In Search of the Outside
solo exhibition
Publik Domain
Porgy & Bess, Vienna, Austria
2019

I grew up in the steppe by the sea.
About a hundred years ago, Lissitzky began an attempt to free Suprematism from the two-dimensional plane and translate it into three dimensions. He created the “PROUN” series—a project for the assertion of the new. The transition from painting to architecture, as he himself called it.
I feel as though I’m confining my paintings. Forcing them into their frames. Although I usually don’t frame them, I still limit them with the background of the wall. I set them apart and isolate them. Yet they strive, together with me, for a sense of vastness.
Gestalt psychology attempts to describe the laws according to which perceived stimuli are structured. Thus, in perception, we distinguish between figure and ground. We highlight what we consider important and let the rest recede into the background.

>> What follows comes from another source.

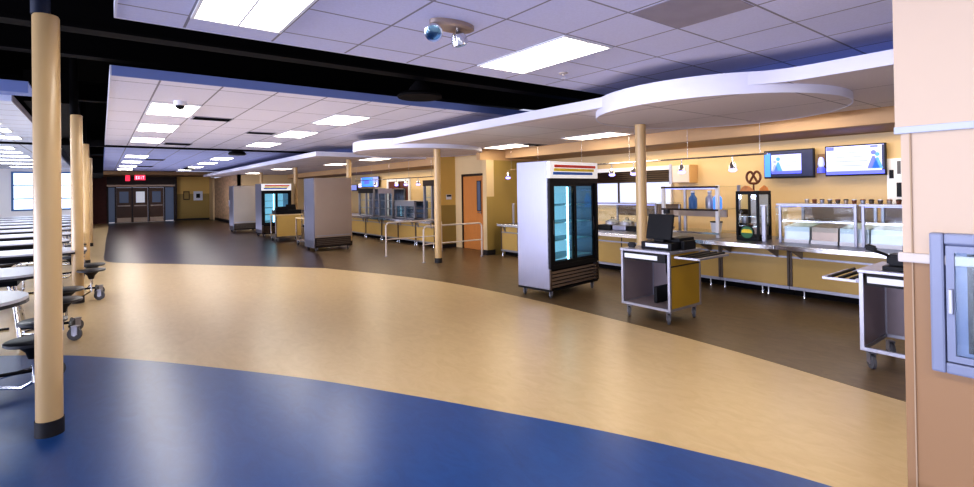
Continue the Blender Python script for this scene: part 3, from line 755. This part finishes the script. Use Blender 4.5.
# ------------------------------------------------------------------ serving counters
def counter(y0, y1, label, xf=7.4, ztop=.72, seams=(), over=.45, legs=None):
    L = y1-y0
    t = thing('serving_counter', label, 'counter', (xf, y0, 0), 0)
    g = .004
    MB().box(-over, .95, g, L-g, ztop-.03, ztop, .008).build('countertop', 'steel', t)
    MB().box(-over-.012, -over, g, L-g, ztop-.05, ztop+.008, .004).build('tray_edge', 'chrome', t)
    MB().box(0, .03, g, L-g, .14, ztop-.03).build('front_panel', 'panel', t)
    MB().box(-.012, 0, g, L-g, .52, .545).build('mid_strip', 'steelflat', t)
    MB().box(-.02, .03, g, L-g, .10, .14).build('bottom_rail', 'steelflat', t)
    MB().box(.12, .9, g, L-g, 0, .10).build('toe_space', 'kick', t)
    MB().box(.9, .94, g, L-g, .1, ztop-.03).build('back_panel', 'steelflat', t)
    for s_ in seams: MB().box(-.006, 0, s_-.008, s_+.008, .14, ztop-.03).build('panel_seam', 'bronze', t)
    for ya in (g, L-g-.028): MB().box(-.014, 0, ya, ya+.028, .14, ztop-.03).build('corner_strip', 'darkgrille', t)
    for y in (legs or (.06, L-.06)):
        MB().lathe([(.018, 0), (.014, .03), (.014, .1)], (.0, y, 0), n=12).build('leg', 'chrome', t, True)
    for y in (.15, L-.15): MB().prismy([(-over+.02, ztop-.03), (0, ztop-.03), (0, ztop-.2)], y-.01, y+.01).build('tray_bracket', 'steelflat', t)
    return t
counter(5.0, 6.5, 'yellow panelled serving counter just right of the glass door fridge, under the hot food case', seams=(.75,))
counter(3.93, 4.997, 'yellow panelled serving counter behind the cash register cart, under the tall shelf display', legs=(.16, 1.0))
counter(2.97, 3.93, 'yellow panelled serving counter under the pretzel warmer', legs=(.28, .36, .9))
counter(1.0, 2.97, 'yellow panelled serving counter under the long glass sneeze guard', legs=(.1, 1.8))
counter(7.55, 9.08, 'yellow serving counter left of the glass door fridge, against the wall pier', xf=7.32, seams=(.95,), over=.12)
ys = [11.45, 12.45, 13.5, 14.6, 15.8, 17.1, 18.6, 20.4, 22.6, 25]
for k in range(len(ys)-1):
    counter(ys[k], ys[k+1], 'far yellow serving counter beyond the chrome queue rails, %s from the front' % ORD[k], xf=6.98, ztop=.68, over=.1)

# hot food case (counter 5.0-6.5): steel posts, glass, pans
M['postgrey'] = pm('grey_steel_post', (.30, .30, .36), .35, .5)
M['reflectpanel'] = pm('painted_brown_reflection', (.16, .10, .06), .4, .2)  # brown panel colour stands in for reflections in the upper guard glass
def guard(loc, L, h, dep, label, shelf=True, lean=.12, posts=None):
    t = thing('sneeze_guard', label, 'sneeze guard', loc)
    for y in (posts or (0.03, L-.03)):
        MB().box(0, .03, y-.016, y+.016, 0, h, .004).build('post', 'postgrey', t)
        MB().box(dep-.04, dep, y-.016, y+.016, 0, h-.02).build('rear_post', 'postgrey', t)
    MB().box(-.02, dep, 0, L, h, h+.012).build('top_glass', 'tint', t)
    MB().box(-.035, -.02, 0, L, h-.008, h+.018, .003).build('top_edge', 'postgrey', t)
    MB().prismy([(0.035, .16), (.042, .16), (.042, h-.03), (.035, h-.03)], .05, L-.05).build('front_glass', 'tint', t)
    if shelf:
        MB().box(.05, dep-.05, .03, L-.03, h*.56, h*.56+.012).build('middle_shelf', 'tint', t)
        MB().box(.03, .05, .03, L-.03, h*.56-.006, h*.56+.018).build('shelf_edge', 'chrome', t)
    MB().box(.012, .03, .03, L-.03, h-.022, h-.008).build('light_strip', 'lcd', t)
    MB().box(dep-.012, dep-.004, .03, L-.03, h*.5, h-.02).build('reflection_panel', 'reflectpanel', t)
    return t
guard((7.45, 5.05, .72), 1.42, .50, .75, 'glass fronted hot food case right of the fridge', shelf=False)
for k in range(4):
    t = thing('food_pan', 'steel food pan in the hot food case, %s from the right' % ORD[k], 'food pan', (7.58, 5.12+k*.34, .72), 0, 'food pans in the hot food case')
    MB().box(0, .5, 0, .3, .0, .09, .01).build('pan', 'black' if k % 2 else 'steel', t)
    MB().lathe([(.14, 0), (.13, .06), (.03, .1)], (.25, .15, .091), n=20).build('lid', 'steelflat', t, True)
    MB().tube([(.25, .12, .19), (.25, .12, .22), (.25, .18, .22), (.25, .18, .19)], .008, 6).build('lid_handle', 'black', t)
guard((7.45, 1.02, .72), 1.16, .52, .8, 'long glass sneeze guard near the right wall, right bay', posts=(.03, 1.13))
guard((7.45, 2.2, .72), .94, .52, .8, 'long glass sneeze guard between pretzel warmer and steel post, left bay', posts=(.03, .91))
MBp = thing('guard_end_panel', 'black upright end panel at the right end of the sneeze guard', 'panel', (7.44, 1.66, .73))
MB().prismy([(0, 0), (.04, 0), (.04, .46), (-.0, .36)], 0, .08).build('panel', 'black', MBp)
for k in range(6):
    y = 1.12+k*.33
    t = thing('food_tray', 'pale blue grey food well behind the sneeze guard, %s from the right' % ORD[k], 'food tray', (7.51, y, .72), 0, 'food wells behind the sneeze guard')
    if k == 4: MB().prismy([(0, 0), (.55, 0), (.55, .27), (.02, .22)], 0, .3).build('panel', 'steelwarm', t)
    else: MB().prismy([(0, 0), (.55, 0), (.55, .27), (.02, .22)], 0, .31).build('pan', 'foodtray', t)
    MB().box(-.012, .0, 0, .31, .0, .05, .003).build('front_lip', 'white', t)
# cups on the top shelf
for k in range(19):
    y = 1.22+k*.092
    t = thing('condiment_cup', 'small cup in the row on top of the sneeze guard', 'cup', (7.75, y, 1.2525), 0, 'condiment cups on the sneeze guard')
    MB().lathe([(.022, 0), (.028, .04), (.028, .045)], n=14).build('cup', ['darkgrille', 'steelflat', 'brownp', 'steelwarm', 'darkgrille'][k % 5], t, True)
    MB().lathe([(.03, .045), (.03, .052), (.016, .06)], n=14).build('lid', ['steelflat', 'black', 'brownp'][k % 3], t, True)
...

When driving on a country road in the steppe, one loses the sense of spatiality. Nothing grows larger as it approaches. Nothing moves faster as it passes by. The background and the foreground can hardly be distinguished from one another. Three-dimensionality dissolves.
In „The Fold“, Deleuze writes: “Perhaps one can find in modern Informel this preference for positioning oneself ‘between’ two arts – between painting and sculpture, between sculpture and architecture – in order to achieve a unity of the arts as ‘performance’ and to involve the viewer in this performance.”
In the mountains, I feel confined. I stand outside a building and have the feeling of being in a room. In the mountains, there is no outside. In the mountains, one is always framed.